I think Rationalists like to believe this about intelligence because they consider themselves very intelligent and also harbor secret fantasies of omnipotence. But you don't see a lot of proof of this persuasive power of intelligence in real life: everywhere you see smart people who are frustrated by people who are not as smart but posses some other, more important virtue, like bravery or the ability to compromise. Rationalists therefore need to prove to themselves that intelligence is omnipotent, so they prove it by being easily conned by people who are smarter than them. In the same way a woman will stay with an abusive boyfriend, because that abuse proves to her that she is helpless, and therefore not responsible for her bad choices, Rationalists prove their intelligence is valuable by letting smarter people convince them of bad ideas. By this sort of subconscious self-judo, doing idiotic things like killing your landlord is suddenly not proof of your poor decision-making, but is actually proof you have a super secret genius decision theory.

These sorts of irrational mental gymnastics undergird much of the Rationalist movement's weird behavior. In most circumstances, it's best not to be super consistent with your beliefs, because the intuitions that guide your actions (the sense of motivation being foremost) are much better attuned to reality than your stated beliefs, which are often adopted not through reason, but because they act as psychological crutches for your personal failures or frustrations.

referenced by: >>2903

This is one example 99 22

anon 0x42a said in #2903 1w ago: 55

>>2895
interesting theory.

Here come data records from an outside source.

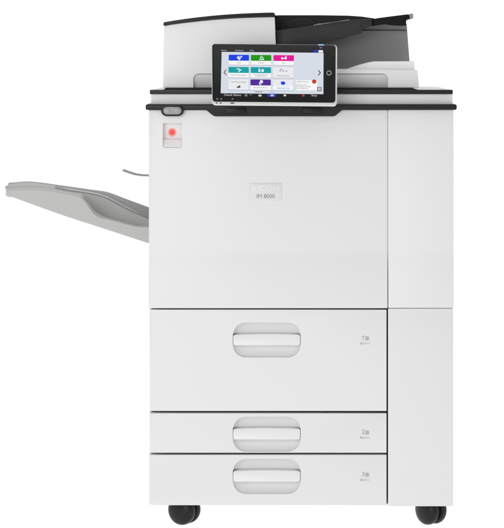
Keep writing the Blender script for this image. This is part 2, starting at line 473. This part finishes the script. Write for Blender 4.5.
# ---------------------------------------------------------------- control panel
YL, YU = -0.125, -0.028
bl = P(211.0, 105.4, YL); brr = P(337.4, 105.4, YL); tl = P(213.6, 43.8, YU); trr = P(337.0, 43.8, YU)
W = ((brr - bl).length + (trr - tl).length) / 2
cb_, ct_ = (bl + brr) / 2, (tl + trr) / 2
H = (ct_ - cb_).length
vdir = (ct_ - cb_).normalized()
udir = Vector((1, 0, 0)); udir = (udir - vdir * udir.dot(vdir)).normalized()
ndir = udir.cross(vdir)            # towards the viewer
if ndir.y > 0: ndir = -ndir
M = Matrix((udir, vdir, ndir)).transposed().to_4x4()
cen = (cb_ + ct_) / 2
M.translation = cen
def UV(px, py):
    f = (py - 43.8) / 61.6
    xl = 213.6 + (211.0 - 213.6) * f; xr = 337.0 + 0.4 * f
    return ((px - xl) / (xr - xl) - 0.5) * W, (0.5 - f) * H
SC = W / 125.0                      # metres per pixel on the panel
def uvprism(pts, z0, z1, bev=0.0, bm=None, mi=0):
    b2 = bmesh.new()
    q = [UV(x, y) for x, y in pts]
    add_prism3(b2, [Vector((u, v, z1)) for u, v in q], [Vector((u, v, z0)) for u, v in q])
    bmesh.ops.recalc_face_normals(b2, faces=b2.faces)
    if bev: bevel_sharp(b2, bev, 3, 0.7)
    for f in b2.faces: f.material_index = mi
    if bm is None: return b2
    merge(bm, b2); return bm
def uvtext(s, px, py, hpx, z, bm=None, mi=0, bold=0.0, sx=1.0):
    b2 = text_bm(s, hpx * SC * 1.13 / 0.70, bold, 0.00004, sx=sx)
    u, v = UV(px, py)
    bmesh.ops.translate(b2, vec=(u, v, z), verts=b2.verts)
    for f in b2.faces: f.material_index = mi
    if bm is None: return b2
    merge(bm, b2); return bm

cp = finish(uvprism(rrect(211.8, 43.8, 337.0, 104.6, 3.4, 6), -0.0072, -0.0012, 0.0016), 'control_panel', SILVER, root, 40)
cp.matrix_local = M
finish(uvprism(rrect(222, 52, 327, 95.5, 4, 6), -0.026, -0.0070, 0.003), 'rear_housing', CHAR, cp, 40)
finish(uvprism(rrect(212.3, 44.4, 335.5, 102.0, 2.8, 6), -0.003, 0.0, 0.0006), 'bezel', GLASS, cp, 40)
# arm that carries the panel
a0 = [P(238, 98, -0.070), P(310, 98, -0.070), P(310, 104.2, -0.070), P(238, 104.2, -0.070)]
bm = bmesh.new(); add_prism3(bm, a0, [Vector((p.x, 0.012 - R.y, p.z - 0.004)) for p in a0])
finish(bm, 'support_arm', BLACK, root)
# lit picture
SCR = screen_mat('screen_ground', 214, 220, 230)
scr = finish(uvprism([(221.8, 52.6), (323.4, 52.6), (323.4, 93.9), (220.6, 93.9)], 0.0001, 0.0004), 'screen', SCR, cp)
cols = {'blue': (24, 66, 222), 'green': (28, 150, 20), 'pink': (226, 20, 150), 'teal': (16, 160, 165), 'purple': (84, 40, 150)}
CM = {k: screen_mat('tile_' + k, *v) for k, v in cols.items()}
TW = screen_mat('tile_white', 246, 246, 248); TP = screen_mat('tile_pale', 226, 229, 235); TXT = screen_mat('screen_type', 70, 70, 78)
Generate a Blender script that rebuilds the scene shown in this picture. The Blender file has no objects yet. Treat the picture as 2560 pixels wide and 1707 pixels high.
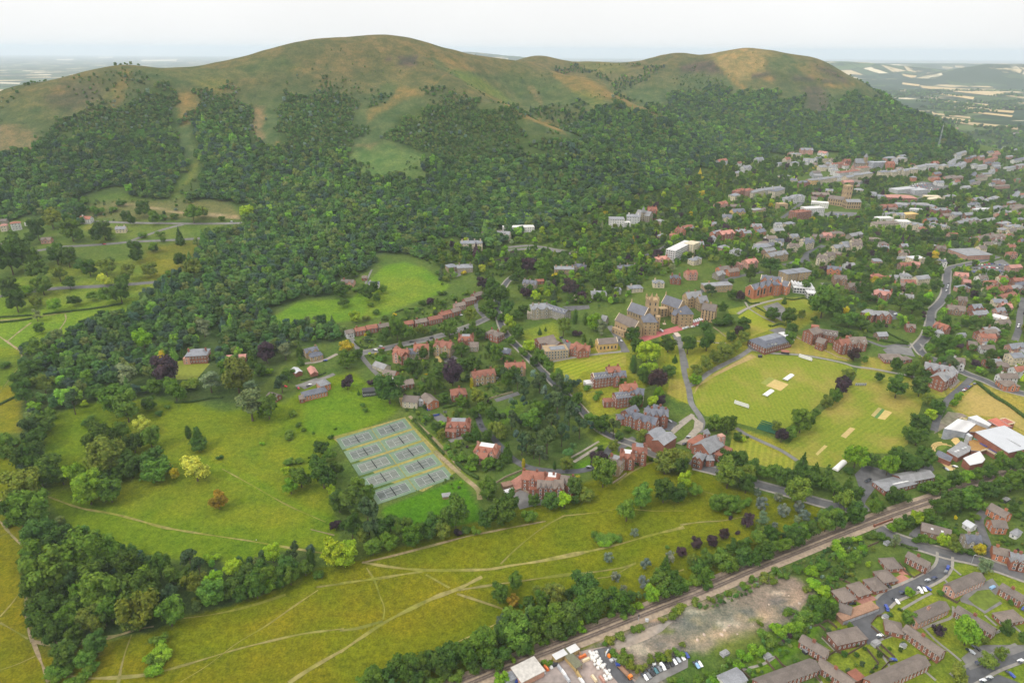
import bpy, bmesh, math, random
import numpy as np
from mathutils import Vector, Matrix
from mathutils.geometry import delaunay_2d_cdt

random.seed(7)
RNG = np.random.default_rng(7)
C = bpy.context.scene.collection
R = math.radians

# ---------------------------------------------------------------- camera, sky, sun, exposure
F, CX, CY = 1707.0, 1280.0, 853.5            # focal length and centre in photograph pixels (24 mm on 36 mm)
CAM = np.array([0.0, 0.0, 317.0])
PITCH, ROLL = R(23.12), R(0.29)
_r0, _u0, _f0 = np.array([1., 0, 0]), np.array([0, math.sin(PITCH), math.cos(PITCH)]), np.array([0, math.cos(PITCH), -math.sin(PITCH)])
RIGHT = _r0 * math.cos(ROLL) + _u0 * math.sin(ROLL)
UP = _u0 * math.cos(ROLL) - _r0 * math.sin(ROLL)
FWD = _f0
cd = bpy.data.cameras.new('camera'); cam = bpy.data.objects.new('camera', cd); C.objects.link(cam)
cd.sensor_width = 36; cd.lens = 36 * F / 2560; cd.clip_start = 1; cd.clip_end = 150000
cam.matrix_world = Matrix(((RIGHT[0], UP[0], -FWD[0], CAM[0]), (RIGHT[1], UP[1], -FWD[1], CAM[1]), (RIGHT[2], UP[2], -FWD[2], CAM[2]), (0, 0, 0, 1)))
bpy.context.scene.camera = cam

SUN_EL, SUN_AZ = R(46), R(238)               # soft light from behind and to the left, high up
world = bpy.data.worlds.new('World'); bpy.context.scene.world = world; world.use_nodes = True
wn, wl = world.node_tree.nodes, world.node_tree.links
bg = wn['Background']
sky = wn.new('ShaderNodeTexSky'); sky.sky_type = 'NISHITA'; sky.sun_disc = False
sky.sun_elevation = SUN_EL; sky.sun_rotation = SUN_AZ; sky.air_density = 1.0; sky.dust_density = 3.0
# high overcast: an even white cloud layer over the blue sky
tc = wn.new('ShaderNodeTexCoord')
nz = wn.new('ShaderNodeTexNoise'); nz.inputs['Scale'].default_value = 2.2; nz.inputs['Detail'].default_value = 4
wl.new(tc.outputs['Generated'], nz.inputs['Vector'])
cr = wn.new('ShaderNodeMapRange'); cr.inputs['From Min'].default_value = .3; cr.inputs['From Max'].default_value = .7
cr.inputs['To Min'].default_value = .9; cr.inputs['To Max'].default_value = 1.0
wl.new(nz.outputs['Fac'], cr.inputs['Value'])
mx = wn.new('ShaderNodeMix'); mx.data_type = 'RGBA'
mx.inputs['Factor'].default_value = .99; wl.new(sky.outputs['Color'], mx.inputs['A'])
mx.inputs['B'].default_value = (7.6, 7.58, 7.5, 1)
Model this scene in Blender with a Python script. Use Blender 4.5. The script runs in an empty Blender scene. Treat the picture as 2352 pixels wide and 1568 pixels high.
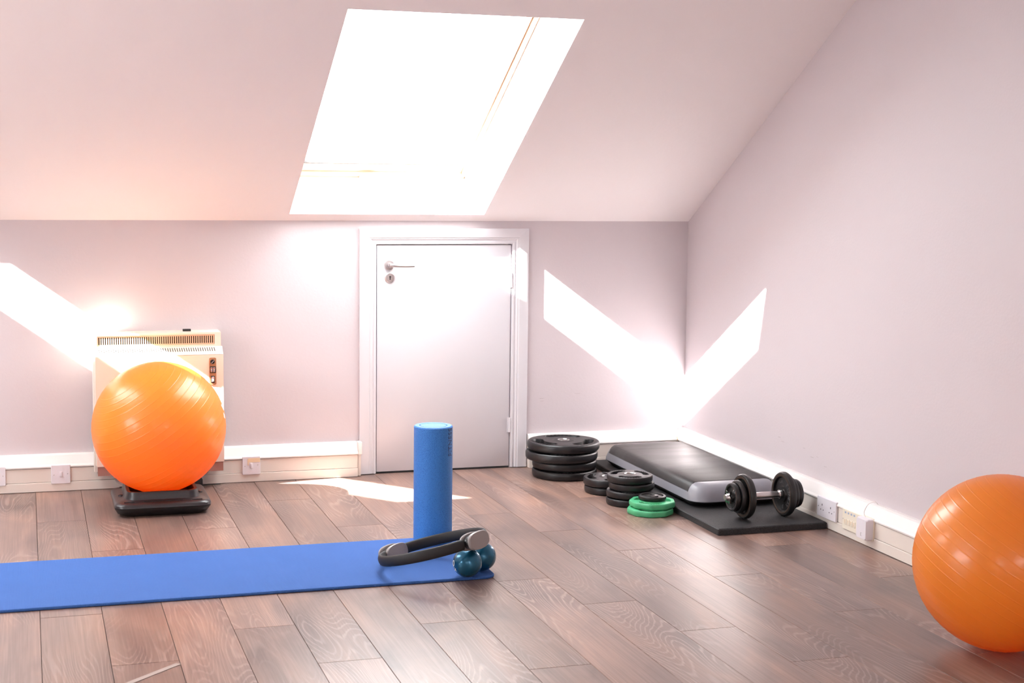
import bpy, bmesh, math, random
from mathutils import Vector, Matrix
S = bpy.context.scene
C = S.collection
PI = math.pi

# ------------------------------------------------------------------ camera
YAW, PITCH, ROLL, FPX, CAMH = 0.30661296, -0.10830238, 0.0118951, 3529.95, 1.5
fw = Vector((math.sin(YAW)*math.cos(PITCH), math.cos(YAW)*math.cos(PITCH), math.sin(PITCH)))
rt0 = fw.cross(Vector((0, 0, 1))).normalized()
up0 = rt0.cross(fw)
rt = rt0*math.cos(ROLL) + up0*math.sin(ROLL)
up = up0*math.cos(ROLL) - rt0*math.sin(ROLL)
cam_d = bpy.data.cameras.new('camera')
cam = bpy.data.objects.new('camera', cam_d)
C.objects.link(cam)
cam.matrix_world = Matrix(((rt.x, up.x, -fw.x, 0), (rt.y, up.y, -fw.y, 0), (rt.z, up.z, -fw.z, CAMH), (0, 0, 0, 1)))
cam_d.sensor_width = 36
cam_d.lens = FPX/2352*36
cam_d.clip_start = 0.02
cam_d.dof.use_dof = True
cam_d.dof.focus_distance = 6.3
cam_d.dof.aperture_fstop = 6.3
S.camera = cam

# ------------------------------------------------------------------ world, sun, exposure
SKY_STRENGTH = 6.2
SUN_STRENGTH = 30.0
w = bpy.data.worlds.new('hazy_sky')
S.world = w
w.use_nodes = True
bg = w.node_tree.nodes['Background']
bg.inputs['Color'].default_value = (0.965, 0.975, 1.02, 1)
bg.inputs['Strength'].default_value = SKY_STRENGTH
SUN_K, SUN_Q, ROOF = 0.725, 0.20, 0.59
sun_dir = Vector((1, SUN_Q, -(SUN_K + ROOF*SUN_Q))).normalized()
sd = bpy.data.lights.new('sun', 'SUN')
sd.energy = SUN_STRENGTH
sd.angle = math.radians(0.55)
sd.color = (1.0, 0.96, 0.93)
so = bpy.data.objects.new('sun', sd)
C.objects.link(so)
so.location = (-6, 4, 7)
so.rotation_euler = sun_dir.to_track_quat('-Z', 'Y').to_euler()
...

You're right that rationalists have self-serving motivation to believe intelligence is and ought to be the one true virtue, and have fantasies of omnipotence. I'm less convinced of the particular psychologization of abuse-seeking or rat cults as self-justification through feats of vulnerability to intelligence.

In particular, the "super genius" decision theory extremism was the basis of the cult. Dysfunctional people join cults because it creates a place and a narrative where they can get more social support and self esteem than they could get normally, for the small price of believing something that sounded plausible really really hard. Or something like that. I've seen my fair share of cults up close and a lot of it is just bonding over special knowledge and then accidentally creating an environment powered by social pressure for belief-escalation. Then someone gets into a fight with the landlord and they are too far down their extreme path to not kill him. But I don't think it's about any actual psychological constraint to prove that such-and-such is true.

Good points on working from your actual felt motivations and not abstract bullshit stated beliefs. But I disagree that you shouldn't try to be consistent about this. That's just some kind of traumatized helplessness response where you see other people reasoning from insane social bullshit premises and conclude you should never reason from any premises at all. You have missed the healthy alternative, which is to take your felt intuitions seriously as high-powered beliefs, and have your reason dialog between those, and not just the polite bullshit that comes out of Oxford.